Needed: Better Eyes in the Sky on Earth

By Jonathan Marshall

Last weekend’s big storm here in Northern and Central California could have produced many more injuries, blackouts, floods and other damage had residents and emergency providers, including PG&E, not had plenty of warning from the National Weather Service.

But some of the most powerful tools that today’s meteorologists depend on — Earth-orbiting satellites — are at risk, owing to planning delays, dramatically rising costs, and competition for resources from other programs.

Hurricane Sandy from Space

As captured in a satellite image by NASA, Hurricane Sandy revealed itself as a powerful storm over most of the East Coast.

In a report issued last May, the American Meteorological Society warned that the number of Earth-observing missions planned by the National Aeronautics and Space Administration (NASA) and National Oceanic and Atmospheric Administration (NOAA) might plummet from a recent peak of about 25 to only six by 2020. That could partially blind the country as we accelerate headlong into a new climate era characterized by ever crazier and costlier weather extremes.
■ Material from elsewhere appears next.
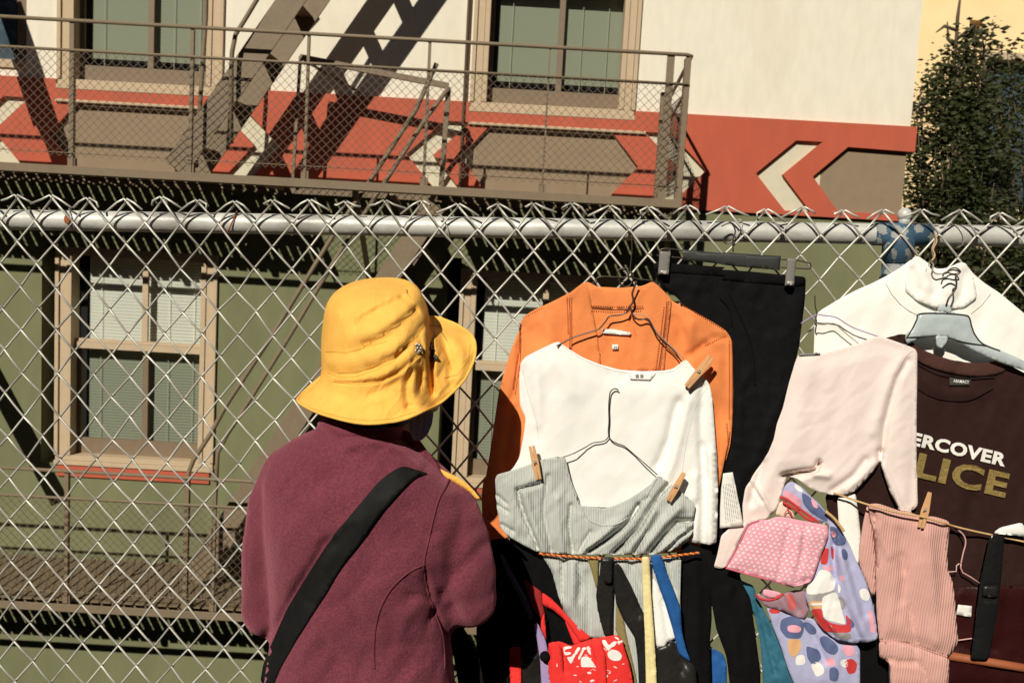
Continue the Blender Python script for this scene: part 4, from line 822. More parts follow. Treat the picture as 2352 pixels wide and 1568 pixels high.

Imagine if forecasters couldn’t draw on detailed satellite images showing the progress and changing intensity of the next Sandy-sized superstorm. But there’s a lot more at stake than weather prediction.

“Earth observations, science, and services (Earth OSS) inform and guide the activities of virtually all economic sectors and innumerable institutions underlying modern civilization,” the report declared. “[They] comprise a national asset that, if lost or degraded, will not meet future societal needs that span the whole of the national agenda.”

Importance of satellites in polar orbit

One particularly important program, the Joint Polar Satellite System, has been plagued by cost overruns and delays that will likely result in reduced capabilities and coverage gaps if older satellites quit working on schedule. Without a functioning satellite in polar orbit, the National Weather Service has said, it would have underestimated the “Snowmageddon” blizzard that blanketed the Midwest and East Coast in February 2010 by 50 percent.

So it’s cheering that latest and greatest product of the joint NASA/NOAA Geostationary Operational Environmental Satellite (GOES) program just passed its Mission Critical Design Review, readying it for construction and launch by late 2015.

Like its predecessors, the GOES-R will hover 22,300 miles above the Earth, looking down on North America with keen eyes that even a hawk can’t match. But this latest model represents “a giant leap forward in the technology,” according to NASA.

Its Earth imager “will be a huge advance over the current system, providing three times more differentiated spectral information, four times better spatial resolution, and more than five times faster coverage of the same area.” (To see some of its imaging capabilities, check out this University of Wisconsin blog.)

The satellite also will introduce a host of new imaging services for forecasting severe weather (including hurricanes and tornadoes), as well as monitoring fires and smoke, aerosol pollution (which has a major impact on human health), volcanic ash (which can cripple aircraft), and dangerous solar flares, among other capabilities.

More precise data would benefit PG&E customers

Mike Voss, PG&E’s senior meteorologist, says he’s excited by the prospect of getting more precise data from GOES-R over his satellite downlink from NOAA in San Ramon.

“Remote sensing of what’s going on at different depths in the atmosphere is tremendously important to us on the West Coast because we otherwise have very sparse weather data (from out over the Pacific),” he said. “Our forecasts rely on getting a good idea of what the atmosphere is doing right now, and then running a simulation. If you don’t know what’s going on now, you can’t predict the future.”

Voss and his colleagues at PG&E use detailed forecasts of wind, rain, snow, and other factors to predict the probable timing, location, and number of electrical outages during storms, so the utility’s responders can get the right resources to the right places at the right time to make repairs quickly and restore service to customers.

By the same token, Voss said, knowing when a storm will come in weaker than expected is valuable too, helping the utility adjust plans so it saves money while continuing to serve customers well.

PG&E customers also benefit from improved management of the utility’s clean hydroelectric facilities made possible by better forecasts. “We provide information on temperature, precipitation, and other variables to our hydro management group for their flow forecast model,” Voss said, “so operators can manage the water system for safety and economy. They are depending on us to come through with accurate forecasts.”